● Exercise instructions
Pictures don't belong in the copy; print all the records exactly.

● Dataset entries
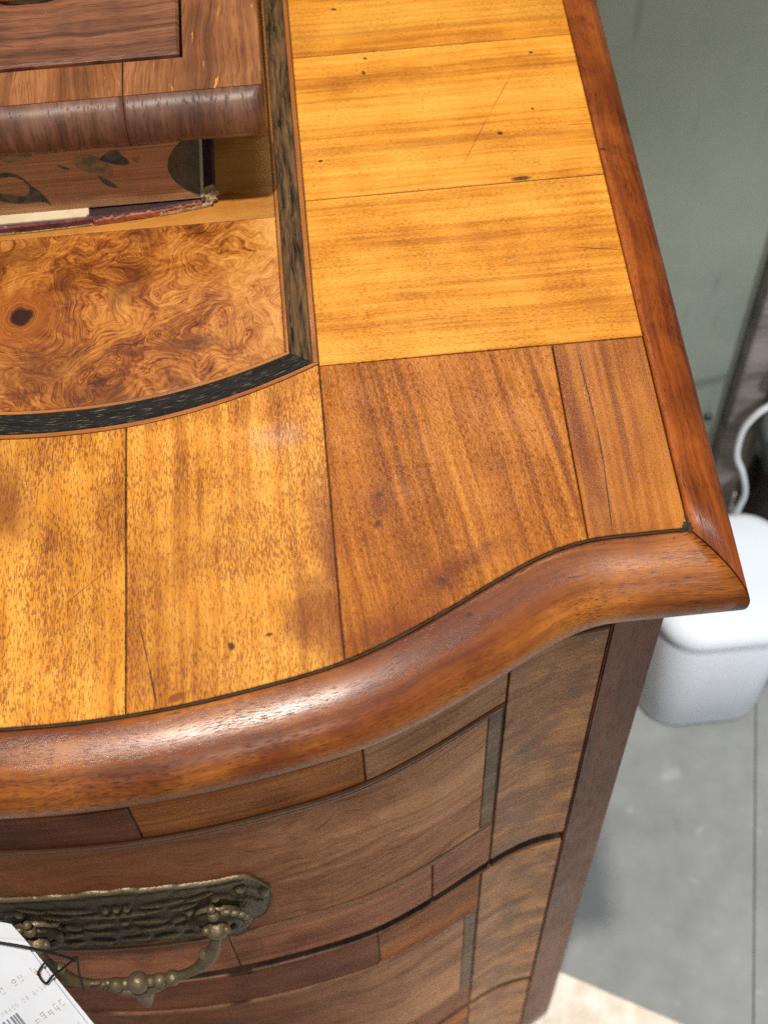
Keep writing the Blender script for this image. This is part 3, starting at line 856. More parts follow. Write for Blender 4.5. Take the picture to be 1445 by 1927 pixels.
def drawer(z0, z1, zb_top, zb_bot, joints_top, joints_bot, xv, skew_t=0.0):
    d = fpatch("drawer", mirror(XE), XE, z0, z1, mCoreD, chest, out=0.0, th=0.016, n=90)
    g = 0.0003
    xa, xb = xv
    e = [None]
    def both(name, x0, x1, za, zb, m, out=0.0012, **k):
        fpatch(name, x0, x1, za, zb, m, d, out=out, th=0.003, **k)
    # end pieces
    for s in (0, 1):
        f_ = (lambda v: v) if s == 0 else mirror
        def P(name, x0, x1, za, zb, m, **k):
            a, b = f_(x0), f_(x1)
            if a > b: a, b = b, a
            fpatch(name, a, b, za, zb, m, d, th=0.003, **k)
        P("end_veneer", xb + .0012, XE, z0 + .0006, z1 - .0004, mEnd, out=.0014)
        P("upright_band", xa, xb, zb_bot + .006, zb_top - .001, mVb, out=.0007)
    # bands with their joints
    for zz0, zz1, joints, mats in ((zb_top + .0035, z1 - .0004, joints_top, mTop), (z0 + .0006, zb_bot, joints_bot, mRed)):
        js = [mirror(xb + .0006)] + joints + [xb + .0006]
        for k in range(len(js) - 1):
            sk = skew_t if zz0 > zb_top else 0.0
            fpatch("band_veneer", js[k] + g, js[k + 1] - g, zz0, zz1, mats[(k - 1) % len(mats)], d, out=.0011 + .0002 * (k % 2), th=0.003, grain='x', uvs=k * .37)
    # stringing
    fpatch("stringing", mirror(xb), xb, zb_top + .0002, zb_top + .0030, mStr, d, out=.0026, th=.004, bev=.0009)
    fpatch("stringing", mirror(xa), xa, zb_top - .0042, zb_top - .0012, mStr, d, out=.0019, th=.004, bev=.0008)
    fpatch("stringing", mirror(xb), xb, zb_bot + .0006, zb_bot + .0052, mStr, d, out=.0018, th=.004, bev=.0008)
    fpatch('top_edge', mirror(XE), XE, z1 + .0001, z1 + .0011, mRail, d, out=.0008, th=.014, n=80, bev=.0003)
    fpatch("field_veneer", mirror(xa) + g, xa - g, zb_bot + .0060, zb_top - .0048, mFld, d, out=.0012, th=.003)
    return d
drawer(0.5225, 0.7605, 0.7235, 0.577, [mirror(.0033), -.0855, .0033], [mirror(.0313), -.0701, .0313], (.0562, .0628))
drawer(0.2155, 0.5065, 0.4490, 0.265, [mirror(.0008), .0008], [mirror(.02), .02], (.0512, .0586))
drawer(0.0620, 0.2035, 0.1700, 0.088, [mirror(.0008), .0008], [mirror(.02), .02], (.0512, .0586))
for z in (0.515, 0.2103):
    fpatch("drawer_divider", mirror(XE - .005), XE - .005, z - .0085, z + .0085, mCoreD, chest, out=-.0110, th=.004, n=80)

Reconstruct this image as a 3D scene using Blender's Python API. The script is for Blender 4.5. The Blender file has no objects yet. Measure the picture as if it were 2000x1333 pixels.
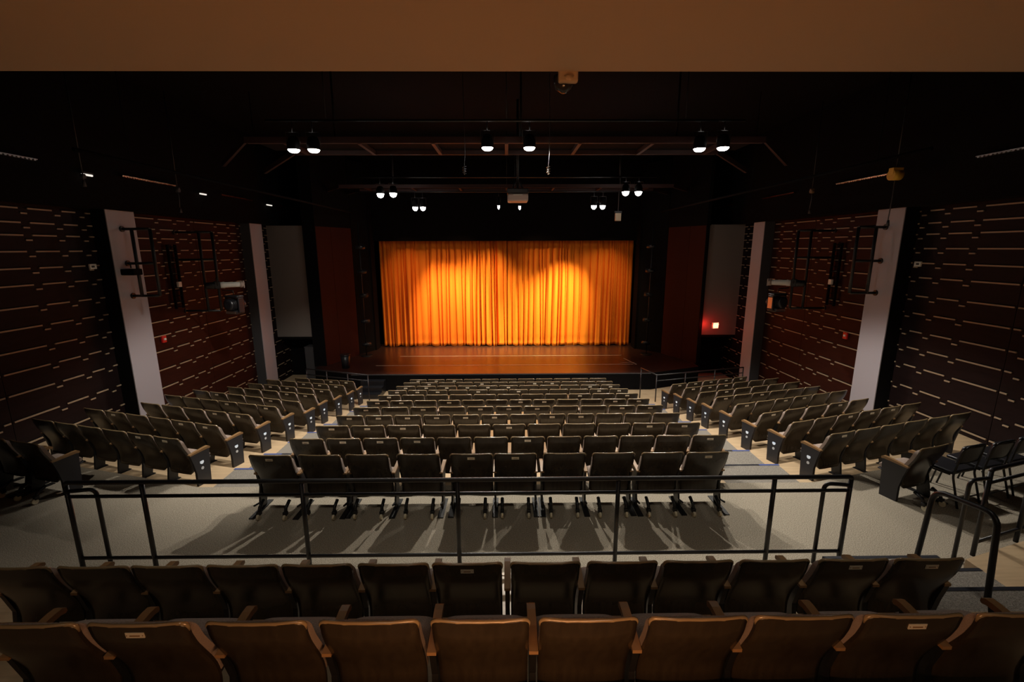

● Answer to this problem
Keep writing the Blender script for this image. This is part 3, starting at line 856. More parts follow. Write for Blender 4.5. Take the picture to be 1445 by 1927 pixels.
def drawer(z0, z1, zb_top, zb_bot, joints_top, joints_bot, xv, skew_t=0.0):
    d = fpatch("drawer", mirror(XE), XE, z0, z1, mCoreD, chest, out=0.0, th=0.016, n=90)
    g = 0.0003
    xa, xb = xv
    e = [None]
    def both(name, x0, x1, za, zb, m, out=0.0012, **k):
        fpatch(name, x0, x1, za, zb, m, d, out=out, th=0.003, **k)
    # end pieces
    for s in (0, 1):
        f_ = (lambda v: v) if s == 0 else mirror
        def P(name, x0, x1, za, zb, m, **k):
            a, b = f_(x0), f_(x1)
            if a > b: a, b = b, a
            fpatch(name, a, b, za, zb, m, d, th=0.003, **k)
        P("end_veneer", xb + .0012, XE, z0 + .0006, z1 - .0004, mEnd, out=.0014)
        P("upright_band", xa, xb, zb_bot + .006, zb_top - .001, mVb, out=.0007)
    # bands with their joints
    for zz0, zz1, joints, mats in ((zb_top + .0035, z1 - .0004, joints_top, mTop), (z0 + .0006, zb_bot, joints_bot, mRed)):
        js = [mirror(xb + .0006)] + joints + [xb + .0006]
        for k in range(len(js) - 1):
            sk = skew_t if zz0 > zb_top else 0.0
            fpatch("band_veneer", js[k] + g, js[k + 1] - g, zz0, zz1, mats[(k - 1) % len(mats)], d, out=.0011 + .0002 * (k % 2), th=0.003, grain='x', uvs=k * .37)
    # stringing
    fpatch("stringing", mirror(xb), xb, zb_top + .0002, zb_top + .0030, mStr, d, out=.0026, th=.004, bev=.0009)
    fpatch("stringing", mirror(xa), xa, zb_top - .0042, zb_top - .0012, mStr, d, out=.0019, th=.004, bev=.0008)
    fpatch("stringing", mirror(xb), xb, zb_bot + .0006, zb_bot + .0052, mStr, d, out=.0018, th=.004, bev=.0008)
    fpatch('top_edge', mirror(XE), XE, z1 + .0001, z1 + .0011, mRail, d, out=.0008, th=.014, n=80, bev=.0003)
    fpatch("field_veneer", mirror(xa) + g, xa - g, zb_bot + .0060, zb_top - .0048, mFld, d, out=.0012, th=.003)
    return d
drawer(0.5225, 0.7605, 0.7235, 0.577, [mirror(.0033), -.0855, .0033], [mirror(.0313), -.0701, .0313], (.0562, .0628))
drawer(0.2155, 0.5065, 0.4490, 0.265, [mirror(.0008), .0008], [mirror(.02), .02], (.0512, .0586))
drawer(0.0620, 0.2035, 0.1700, 0.088, [mirror(.0008), .0008], [mirror(.02), .02], (.0512, .0586))
for z in (0.515, 0.2103):
    fpatch("drawer_divider", mirror(XE - .005), XE - .005, z - .0085, z + .0085, mCoreD, chest, out=-.0110, th=.004, n=80)

Reconstruct this image as a 3D scene using Blender's Python API. The script is for Blender 4.5. The Blender file has no objects yet. Measure the picture as if it were 2000x1333 pixels.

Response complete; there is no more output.